Sumber foto: Google

Tarif Pajak Kendaraan Naik, Beban Baru atau Langkah Bijak?

Tanggal: 10 Mei 2025 11:49 wib.
Tampang.com | Pemerintah resmi memberlakukan tarif baru untuk pajak kendaraan bermotor mulai Mei 2025. Kebijakan ini diumumkan sebagai bagian dari reformasi fiskal daerah dan upaya mengendalikan jumlah kendaraan di kota-kota besar. Namun, reaksi masyarakat beragam: sebagian menganggap ini sebagai beban tambahan, sementara yang lain melihatnya sebagai upaya rasional untuk mengurai kemacetan dan meningkatkan pendapatan daerah.

Kenaikan Bervariasi Berdasarkan Jenis dan Kapasitas Mesin

Kenaikan tarif pajak tidak bersifat seragam. Kendaraan pribadi dengan kapasitas mesin di atas 1500 cc mengalami kenaikan tertinggi, sementara kendaraan ramah lingkungan seperti mobil listrik mendapat insentif dan pembebasan sebagian pajak.

“Ini untuk mendorong masyarakat beralih ke kendaraan yang lebih ramah lingkungan,” ujar Direktur Pendapatan Daerah dari Kemendagri, Riko Nurdin.

Namun, banyak pemilik kendaraan roda dua dan mobil kecil mengeluhkan bahwa meskipun tarif untuk mereka tidak setinggi kendaraan mewah, tetap saja menambah beban rutin tahunan.

Protes Muncul di Daerah, Terutama Kelas Menengah Bawah

Di berbagai daerah, terutama luar Jakarta, warga mengeluhkan bahwa kenaikan ini tidak mempertimbangkan kemampuan ekonomi masyarakat.

“Gaji tidak naik, tapi pajak kendaraan naik. Padahal motor ini alat kerja sehari-hari,” kata Asmari, ojek daring di Medan.

Banyak pengemudi ojek online dan sopir angkot menyebut kenaikan pajak ini membuat biaya operasional bertambah, sementara pendapatan mereka belum pulih sepenuhnya pascapandemi.

Kebijakan yang Dinilai Minim Sosialisasi

Sejumlah pengamat menyoroti bahwa kebijakan ini terkesan tergesa dan minim sosialisasi. Banyak masyarakat baru menyadari tarif baru saat hendak membayar pajak di Samsat.

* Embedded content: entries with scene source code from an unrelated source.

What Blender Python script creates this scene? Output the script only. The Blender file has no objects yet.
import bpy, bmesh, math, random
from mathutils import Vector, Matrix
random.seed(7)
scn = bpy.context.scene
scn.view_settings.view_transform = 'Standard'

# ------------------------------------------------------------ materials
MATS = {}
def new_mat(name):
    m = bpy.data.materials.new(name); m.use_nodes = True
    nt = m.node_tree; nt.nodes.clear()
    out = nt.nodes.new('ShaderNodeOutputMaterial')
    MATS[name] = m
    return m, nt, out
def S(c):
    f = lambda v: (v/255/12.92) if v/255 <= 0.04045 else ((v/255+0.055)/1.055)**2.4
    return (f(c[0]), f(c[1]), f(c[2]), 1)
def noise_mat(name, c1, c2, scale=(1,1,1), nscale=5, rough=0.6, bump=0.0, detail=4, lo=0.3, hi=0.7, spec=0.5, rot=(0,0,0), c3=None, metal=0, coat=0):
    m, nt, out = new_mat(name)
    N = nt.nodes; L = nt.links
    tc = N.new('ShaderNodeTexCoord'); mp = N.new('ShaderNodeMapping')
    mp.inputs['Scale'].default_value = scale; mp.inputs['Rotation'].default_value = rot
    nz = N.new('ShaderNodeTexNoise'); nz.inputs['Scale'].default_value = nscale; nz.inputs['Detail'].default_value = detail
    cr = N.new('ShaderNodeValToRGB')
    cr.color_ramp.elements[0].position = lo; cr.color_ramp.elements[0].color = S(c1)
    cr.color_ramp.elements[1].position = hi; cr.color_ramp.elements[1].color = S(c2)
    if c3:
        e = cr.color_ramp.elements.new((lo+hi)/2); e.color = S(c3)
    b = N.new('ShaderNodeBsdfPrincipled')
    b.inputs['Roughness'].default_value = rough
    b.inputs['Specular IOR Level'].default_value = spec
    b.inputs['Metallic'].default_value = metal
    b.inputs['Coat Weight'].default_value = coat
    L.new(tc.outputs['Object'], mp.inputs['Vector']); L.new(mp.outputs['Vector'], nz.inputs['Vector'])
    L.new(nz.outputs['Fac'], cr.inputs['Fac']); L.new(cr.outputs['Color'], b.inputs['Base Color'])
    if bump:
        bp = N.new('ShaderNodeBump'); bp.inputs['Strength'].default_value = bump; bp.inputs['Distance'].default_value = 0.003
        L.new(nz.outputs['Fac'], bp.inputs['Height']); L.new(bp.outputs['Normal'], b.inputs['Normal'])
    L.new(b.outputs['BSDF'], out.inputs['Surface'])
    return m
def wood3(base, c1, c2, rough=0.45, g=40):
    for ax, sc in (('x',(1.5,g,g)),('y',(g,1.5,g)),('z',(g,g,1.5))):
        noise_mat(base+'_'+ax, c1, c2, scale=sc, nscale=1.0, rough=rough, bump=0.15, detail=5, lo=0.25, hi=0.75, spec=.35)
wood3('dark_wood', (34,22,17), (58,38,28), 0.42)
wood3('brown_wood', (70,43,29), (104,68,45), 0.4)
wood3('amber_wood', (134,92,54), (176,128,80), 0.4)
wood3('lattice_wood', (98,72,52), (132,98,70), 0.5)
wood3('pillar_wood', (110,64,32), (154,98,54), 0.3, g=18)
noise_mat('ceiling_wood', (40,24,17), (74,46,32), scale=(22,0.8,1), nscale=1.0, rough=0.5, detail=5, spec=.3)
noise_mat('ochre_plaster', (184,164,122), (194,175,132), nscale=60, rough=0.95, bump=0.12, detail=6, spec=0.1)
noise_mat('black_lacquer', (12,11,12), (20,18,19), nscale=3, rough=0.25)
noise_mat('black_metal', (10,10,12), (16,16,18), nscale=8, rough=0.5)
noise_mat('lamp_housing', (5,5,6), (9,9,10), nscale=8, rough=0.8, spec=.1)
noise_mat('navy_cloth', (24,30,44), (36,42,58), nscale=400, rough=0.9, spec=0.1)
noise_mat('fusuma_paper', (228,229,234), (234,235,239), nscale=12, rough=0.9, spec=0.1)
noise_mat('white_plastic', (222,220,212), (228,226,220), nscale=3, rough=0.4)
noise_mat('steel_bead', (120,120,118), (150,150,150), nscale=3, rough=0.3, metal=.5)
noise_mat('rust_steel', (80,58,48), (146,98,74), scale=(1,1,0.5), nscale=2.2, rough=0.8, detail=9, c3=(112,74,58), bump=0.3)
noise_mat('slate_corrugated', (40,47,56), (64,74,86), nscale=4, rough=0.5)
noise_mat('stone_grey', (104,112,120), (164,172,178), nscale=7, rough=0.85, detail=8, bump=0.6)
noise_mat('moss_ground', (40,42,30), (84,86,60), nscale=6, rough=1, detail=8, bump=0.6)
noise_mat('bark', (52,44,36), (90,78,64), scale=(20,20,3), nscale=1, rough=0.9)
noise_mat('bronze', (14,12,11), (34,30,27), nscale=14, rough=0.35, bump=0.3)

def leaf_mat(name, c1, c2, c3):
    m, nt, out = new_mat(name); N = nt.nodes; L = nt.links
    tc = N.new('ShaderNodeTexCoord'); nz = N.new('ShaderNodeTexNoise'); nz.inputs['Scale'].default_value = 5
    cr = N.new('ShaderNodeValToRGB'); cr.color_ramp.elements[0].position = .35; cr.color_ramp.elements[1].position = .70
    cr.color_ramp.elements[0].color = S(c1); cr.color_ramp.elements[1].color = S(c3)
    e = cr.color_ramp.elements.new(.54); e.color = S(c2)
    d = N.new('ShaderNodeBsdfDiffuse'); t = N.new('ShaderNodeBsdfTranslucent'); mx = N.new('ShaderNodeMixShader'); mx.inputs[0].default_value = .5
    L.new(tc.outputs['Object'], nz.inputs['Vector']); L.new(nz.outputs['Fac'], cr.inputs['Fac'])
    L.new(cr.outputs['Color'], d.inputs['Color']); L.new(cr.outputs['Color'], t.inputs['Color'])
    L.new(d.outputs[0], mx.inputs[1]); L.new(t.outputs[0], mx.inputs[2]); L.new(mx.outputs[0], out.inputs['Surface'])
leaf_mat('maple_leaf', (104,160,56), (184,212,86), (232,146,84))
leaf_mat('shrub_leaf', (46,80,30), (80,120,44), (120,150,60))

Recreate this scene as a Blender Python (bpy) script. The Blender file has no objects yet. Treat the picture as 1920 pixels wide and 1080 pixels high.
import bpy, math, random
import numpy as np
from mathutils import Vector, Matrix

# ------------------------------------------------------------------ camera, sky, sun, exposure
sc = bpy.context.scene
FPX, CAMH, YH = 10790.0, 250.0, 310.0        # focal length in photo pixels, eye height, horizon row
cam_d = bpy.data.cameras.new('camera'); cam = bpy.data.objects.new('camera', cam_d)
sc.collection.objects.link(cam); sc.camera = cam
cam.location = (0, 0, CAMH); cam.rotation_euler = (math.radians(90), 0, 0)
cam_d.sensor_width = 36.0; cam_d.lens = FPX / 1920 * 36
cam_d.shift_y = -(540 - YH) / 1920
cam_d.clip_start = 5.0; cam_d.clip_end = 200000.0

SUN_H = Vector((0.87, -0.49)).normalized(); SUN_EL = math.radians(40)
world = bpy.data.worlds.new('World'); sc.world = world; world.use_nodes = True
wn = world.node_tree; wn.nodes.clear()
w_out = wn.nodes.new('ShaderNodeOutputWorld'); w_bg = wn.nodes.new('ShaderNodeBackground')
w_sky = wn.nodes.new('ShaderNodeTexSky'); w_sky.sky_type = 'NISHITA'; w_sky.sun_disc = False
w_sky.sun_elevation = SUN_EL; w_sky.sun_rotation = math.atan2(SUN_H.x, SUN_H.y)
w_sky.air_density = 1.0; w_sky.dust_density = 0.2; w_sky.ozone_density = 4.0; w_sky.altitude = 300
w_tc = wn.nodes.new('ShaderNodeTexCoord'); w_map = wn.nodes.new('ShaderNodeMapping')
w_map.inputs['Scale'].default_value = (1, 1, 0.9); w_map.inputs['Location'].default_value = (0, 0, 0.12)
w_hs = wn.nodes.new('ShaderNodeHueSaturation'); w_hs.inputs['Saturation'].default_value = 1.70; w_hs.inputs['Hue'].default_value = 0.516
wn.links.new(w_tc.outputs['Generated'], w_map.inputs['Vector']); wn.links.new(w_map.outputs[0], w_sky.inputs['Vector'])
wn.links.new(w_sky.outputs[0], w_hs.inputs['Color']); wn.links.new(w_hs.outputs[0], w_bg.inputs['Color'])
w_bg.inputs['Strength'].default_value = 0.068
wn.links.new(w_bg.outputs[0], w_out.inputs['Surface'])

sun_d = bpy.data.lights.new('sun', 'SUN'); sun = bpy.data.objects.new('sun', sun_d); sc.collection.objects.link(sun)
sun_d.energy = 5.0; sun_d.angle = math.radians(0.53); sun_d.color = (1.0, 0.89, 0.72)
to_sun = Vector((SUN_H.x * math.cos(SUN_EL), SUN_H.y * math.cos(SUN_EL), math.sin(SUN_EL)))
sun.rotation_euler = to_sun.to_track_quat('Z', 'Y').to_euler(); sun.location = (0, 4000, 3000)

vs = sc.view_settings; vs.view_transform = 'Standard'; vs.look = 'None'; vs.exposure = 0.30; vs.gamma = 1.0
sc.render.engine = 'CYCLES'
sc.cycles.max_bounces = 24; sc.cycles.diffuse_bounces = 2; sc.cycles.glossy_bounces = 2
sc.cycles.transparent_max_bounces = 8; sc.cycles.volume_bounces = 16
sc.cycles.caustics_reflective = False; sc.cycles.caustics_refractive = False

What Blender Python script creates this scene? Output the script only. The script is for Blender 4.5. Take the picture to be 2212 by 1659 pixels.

“Ketika kebijakan fiskal menyentuh langsung kantong rakyat, maka komunikasi publik harus maksimal. Jangan membuat rakyat merasa dikejutkan,” ujar Lestari Wijaya, analis kebijakan publik dari Pusat Reformasi Fiskal.

Potensi Penerimaan Daerah Naik, Tapi Risiko Pembangkangan Pajak Juga Ada

Kementerian Dalam Negeri memperkirakan bahwa kenaikan tarif ini dapat meningkatkan Pendapatan Asli Daerah (PAD) hingga 20% dalam setahun. Namun, risiko meningkatnya pembangkangan pajak juga tak bisa diabaikan, terutama jika masyarakat merasa tidak mendapatkan manfaat nyata dari pajak yang dibayar.

“Kalau jalan tetap rusak dan macet tetap parah, rakyat akan makin apatis,” kata Lestari.

Solusi: Transparansi dan Peningkatan Layanan Publik

Para pengamat menyarankan agar pemerintah daerah wajib mengaitkan langsung hasil pungutan pajak dengan perbaikan layanan publik. Misalnya, perbaikan jalan, pengurangan macet, atau subsidi transportasi umum.

“Rakyat bisa diajak mendukung kebijakan asalkan mereka melihat hasil konkret. Pajak jangan hanya jadi beban, tapi juga manfaat,” tegas Riko.